Craft
Code Quality
We write code that the next person can read, understand, and change without fear. That is the standard.
Reviews
Pull Request Reviews
Every pull request gets reviewed. No exceptions. Not even "it is just a one-line fix." Especially not "it is just a one-line fix." Those are the ones that break production.
What a real review looks like:
- Read every line of the diff. Not just the files that changed, but the context around them.
- Check that tests exist and test the right things. "It does not crash" is not a test.
- Ask questions when something is unclear. "Why did you choose X over Y?" is a good review comment.
- Push back when something is wrong. Do not approve to be polite.
What a review is NOT:
- Scanning the diff for 10 seconds and clicking Approve.
- Only checking for syntax errors.
- Waiting 3 days to review because you are busy.
Review turnaround matters. If someone is waiting on your review, they are blocked. Unblock them within 24 hours.
Testing
Write Tests
Every feature has tests. Not because someone told you to. Because code without tests is code you cannot change with confidence.
Write the test that would have caught the bug you just fixed. Write the test that proves the feature works as described. Write the test that checks the edge case you almost missed.
We do not have a strict TDD policy. Write tests before or after, we do not care. But the PR does not get approved without them.
Commits
Commit Messages
A commit message answers two questions: what changed, and why.
Bad
fix bug
update stuff
wip
Good
Fix N+1 query on users index causing 2s page loads
Add rate limiting to API endpoints (max 100 req/min)
Your commit history is documentation.

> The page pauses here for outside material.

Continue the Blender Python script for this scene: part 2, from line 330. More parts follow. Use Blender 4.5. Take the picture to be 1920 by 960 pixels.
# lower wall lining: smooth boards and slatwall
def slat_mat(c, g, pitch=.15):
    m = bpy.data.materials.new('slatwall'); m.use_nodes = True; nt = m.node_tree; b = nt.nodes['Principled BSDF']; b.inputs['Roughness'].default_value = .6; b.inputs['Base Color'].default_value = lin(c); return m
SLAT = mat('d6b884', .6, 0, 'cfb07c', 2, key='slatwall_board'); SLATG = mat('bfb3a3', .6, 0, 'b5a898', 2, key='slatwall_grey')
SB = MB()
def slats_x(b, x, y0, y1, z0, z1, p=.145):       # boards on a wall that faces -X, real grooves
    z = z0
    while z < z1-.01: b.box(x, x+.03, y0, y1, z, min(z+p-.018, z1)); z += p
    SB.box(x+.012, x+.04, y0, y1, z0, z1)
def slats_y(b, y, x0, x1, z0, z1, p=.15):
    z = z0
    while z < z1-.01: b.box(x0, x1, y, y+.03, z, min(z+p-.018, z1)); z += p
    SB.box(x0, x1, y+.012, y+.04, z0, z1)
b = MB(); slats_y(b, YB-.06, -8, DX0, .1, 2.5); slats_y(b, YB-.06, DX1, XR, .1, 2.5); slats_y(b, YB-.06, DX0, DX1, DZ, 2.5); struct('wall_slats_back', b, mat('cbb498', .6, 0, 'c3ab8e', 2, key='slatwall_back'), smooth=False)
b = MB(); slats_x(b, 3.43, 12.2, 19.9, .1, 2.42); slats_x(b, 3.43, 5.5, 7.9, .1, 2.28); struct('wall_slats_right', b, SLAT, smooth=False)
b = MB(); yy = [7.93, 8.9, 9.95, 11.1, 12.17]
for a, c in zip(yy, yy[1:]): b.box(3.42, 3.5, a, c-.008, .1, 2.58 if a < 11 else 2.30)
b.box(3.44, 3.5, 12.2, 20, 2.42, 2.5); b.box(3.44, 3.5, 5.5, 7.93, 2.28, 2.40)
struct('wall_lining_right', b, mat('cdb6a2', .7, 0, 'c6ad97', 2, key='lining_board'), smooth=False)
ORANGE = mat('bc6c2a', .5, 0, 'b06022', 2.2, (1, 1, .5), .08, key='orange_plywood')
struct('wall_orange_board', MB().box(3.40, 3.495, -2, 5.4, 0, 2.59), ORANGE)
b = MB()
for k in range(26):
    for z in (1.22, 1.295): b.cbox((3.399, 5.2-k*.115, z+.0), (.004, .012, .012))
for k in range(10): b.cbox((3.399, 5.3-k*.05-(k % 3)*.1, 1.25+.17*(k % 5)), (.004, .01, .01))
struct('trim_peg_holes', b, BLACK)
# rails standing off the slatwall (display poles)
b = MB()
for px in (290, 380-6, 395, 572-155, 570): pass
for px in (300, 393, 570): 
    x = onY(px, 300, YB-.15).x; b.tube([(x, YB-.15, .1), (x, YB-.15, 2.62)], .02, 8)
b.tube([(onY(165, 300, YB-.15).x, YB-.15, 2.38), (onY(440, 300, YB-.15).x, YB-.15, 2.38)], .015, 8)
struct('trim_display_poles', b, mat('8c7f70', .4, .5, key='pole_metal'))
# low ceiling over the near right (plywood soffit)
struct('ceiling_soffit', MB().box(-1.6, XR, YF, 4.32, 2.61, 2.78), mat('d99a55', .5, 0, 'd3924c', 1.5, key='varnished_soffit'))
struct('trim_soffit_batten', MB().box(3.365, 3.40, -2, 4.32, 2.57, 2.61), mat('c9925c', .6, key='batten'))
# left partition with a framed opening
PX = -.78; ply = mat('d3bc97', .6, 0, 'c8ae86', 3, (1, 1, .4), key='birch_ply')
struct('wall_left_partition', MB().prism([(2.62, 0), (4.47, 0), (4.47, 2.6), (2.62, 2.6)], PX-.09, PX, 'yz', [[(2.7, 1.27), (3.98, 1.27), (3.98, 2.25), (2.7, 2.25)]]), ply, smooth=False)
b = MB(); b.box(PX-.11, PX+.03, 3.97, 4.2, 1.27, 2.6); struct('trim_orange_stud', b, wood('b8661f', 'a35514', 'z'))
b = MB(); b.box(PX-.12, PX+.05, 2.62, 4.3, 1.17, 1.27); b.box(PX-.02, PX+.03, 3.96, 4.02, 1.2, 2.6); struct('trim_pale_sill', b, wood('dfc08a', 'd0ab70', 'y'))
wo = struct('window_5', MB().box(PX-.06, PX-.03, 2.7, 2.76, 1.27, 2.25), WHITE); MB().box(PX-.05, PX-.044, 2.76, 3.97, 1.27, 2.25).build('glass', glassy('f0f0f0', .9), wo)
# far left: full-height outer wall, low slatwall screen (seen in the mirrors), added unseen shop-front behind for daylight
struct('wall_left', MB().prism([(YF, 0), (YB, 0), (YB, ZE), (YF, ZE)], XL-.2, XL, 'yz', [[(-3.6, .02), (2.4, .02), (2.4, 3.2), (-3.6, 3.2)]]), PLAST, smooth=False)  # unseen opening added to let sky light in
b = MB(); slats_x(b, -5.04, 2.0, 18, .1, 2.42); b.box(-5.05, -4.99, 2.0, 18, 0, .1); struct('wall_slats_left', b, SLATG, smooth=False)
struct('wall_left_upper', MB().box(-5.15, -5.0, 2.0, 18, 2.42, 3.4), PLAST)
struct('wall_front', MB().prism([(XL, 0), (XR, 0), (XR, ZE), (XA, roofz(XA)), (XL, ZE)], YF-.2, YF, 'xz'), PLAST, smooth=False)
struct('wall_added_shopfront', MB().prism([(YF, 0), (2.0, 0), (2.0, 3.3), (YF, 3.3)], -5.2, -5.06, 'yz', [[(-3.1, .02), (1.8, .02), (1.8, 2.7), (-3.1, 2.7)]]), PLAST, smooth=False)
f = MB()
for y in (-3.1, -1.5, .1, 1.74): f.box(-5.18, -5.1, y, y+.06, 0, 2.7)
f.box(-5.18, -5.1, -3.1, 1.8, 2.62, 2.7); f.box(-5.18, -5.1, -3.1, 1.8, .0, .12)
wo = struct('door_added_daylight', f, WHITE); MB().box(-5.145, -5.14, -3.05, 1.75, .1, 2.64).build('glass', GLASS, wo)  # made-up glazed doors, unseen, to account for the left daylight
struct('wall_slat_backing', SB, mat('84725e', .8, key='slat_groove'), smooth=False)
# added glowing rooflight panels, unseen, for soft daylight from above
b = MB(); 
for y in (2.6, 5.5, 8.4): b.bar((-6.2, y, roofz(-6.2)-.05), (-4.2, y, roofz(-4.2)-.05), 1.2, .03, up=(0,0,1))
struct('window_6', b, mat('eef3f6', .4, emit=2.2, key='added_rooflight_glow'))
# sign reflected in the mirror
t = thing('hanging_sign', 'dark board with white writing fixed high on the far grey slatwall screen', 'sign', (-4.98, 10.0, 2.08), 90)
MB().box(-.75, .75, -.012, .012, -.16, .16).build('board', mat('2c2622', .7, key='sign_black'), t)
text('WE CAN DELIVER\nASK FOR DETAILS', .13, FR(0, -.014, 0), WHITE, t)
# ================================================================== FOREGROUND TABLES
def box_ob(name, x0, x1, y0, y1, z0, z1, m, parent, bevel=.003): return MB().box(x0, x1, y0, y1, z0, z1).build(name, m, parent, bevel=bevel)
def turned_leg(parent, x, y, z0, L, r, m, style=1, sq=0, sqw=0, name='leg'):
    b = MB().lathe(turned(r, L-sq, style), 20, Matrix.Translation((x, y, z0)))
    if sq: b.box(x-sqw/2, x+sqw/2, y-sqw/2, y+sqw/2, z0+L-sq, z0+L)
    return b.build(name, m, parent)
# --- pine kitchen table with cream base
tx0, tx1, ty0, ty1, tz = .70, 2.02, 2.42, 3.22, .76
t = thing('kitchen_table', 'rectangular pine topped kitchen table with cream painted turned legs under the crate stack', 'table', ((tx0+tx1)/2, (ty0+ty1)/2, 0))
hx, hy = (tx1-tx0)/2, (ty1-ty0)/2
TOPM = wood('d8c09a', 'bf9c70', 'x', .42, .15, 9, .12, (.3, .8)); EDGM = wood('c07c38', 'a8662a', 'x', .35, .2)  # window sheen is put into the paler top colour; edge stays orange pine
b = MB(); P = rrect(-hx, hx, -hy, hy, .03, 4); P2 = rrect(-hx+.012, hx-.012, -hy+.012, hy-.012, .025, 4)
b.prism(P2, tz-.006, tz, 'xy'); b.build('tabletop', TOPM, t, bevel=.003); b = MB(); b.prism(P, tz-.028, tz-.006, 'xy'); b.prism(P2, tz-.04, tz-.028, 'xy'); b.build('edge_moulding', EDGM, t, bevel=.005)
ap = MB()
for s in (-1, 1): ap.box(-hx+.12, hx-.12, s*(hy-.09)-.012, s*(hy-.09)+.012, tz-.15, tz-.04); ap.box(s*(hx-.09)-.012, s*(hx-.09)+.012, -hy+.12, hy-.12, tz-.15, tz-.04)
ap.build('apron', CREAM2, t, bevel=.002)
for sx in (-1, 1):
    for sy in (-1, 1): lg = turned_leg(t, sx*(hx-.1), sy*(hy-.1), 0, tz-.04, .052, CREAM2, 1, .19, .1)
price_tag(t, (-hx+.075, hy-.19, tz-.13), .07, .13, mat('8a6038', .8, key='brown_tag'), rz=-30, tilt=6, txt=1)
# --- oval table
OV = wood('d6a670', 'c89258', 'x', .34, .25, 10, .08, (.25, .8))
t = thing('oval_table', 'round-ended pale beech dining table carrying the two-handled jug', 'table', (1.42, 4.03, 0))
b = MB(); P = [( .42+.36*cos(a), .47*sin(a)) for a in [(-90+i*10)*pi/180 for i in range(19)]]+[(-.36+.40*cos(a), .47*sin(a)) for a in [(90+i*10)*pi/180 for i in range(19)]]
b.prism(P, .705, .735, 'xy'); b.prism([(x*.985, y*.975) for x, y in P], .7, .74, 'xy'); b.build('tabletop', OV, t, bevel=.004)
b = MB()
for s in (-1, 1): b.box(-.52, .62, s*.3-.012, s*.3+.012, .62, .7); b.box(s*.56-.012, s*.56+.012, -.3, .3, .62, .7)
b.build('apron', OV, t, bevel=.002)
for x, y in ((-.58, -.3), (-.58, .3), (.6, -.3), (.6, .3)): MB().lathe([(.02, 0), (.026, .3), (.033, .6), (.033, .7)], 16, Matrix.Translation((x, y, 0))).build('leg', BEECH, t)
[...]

Six months from now, someone (probably you) will need to understand why a change was made. Make their life easier.
Principles
Code Principles
- Leave code better than you found it. Every PR is an opportunity to clean up something nearby.
- Name things for what they do, not how they work.
calculate_invoice_totalbeatssum_line_items_with_tax_and_discount. - Delete code you are not using. Commented-out code is not "keeping our options open." It is clutter.
- Keep dependencies updated. A monthly dependency update is maintenance. A yearly one is a migration.
- When in doubt, choose the boring solution. Clever code is fun to write and miserable to debug.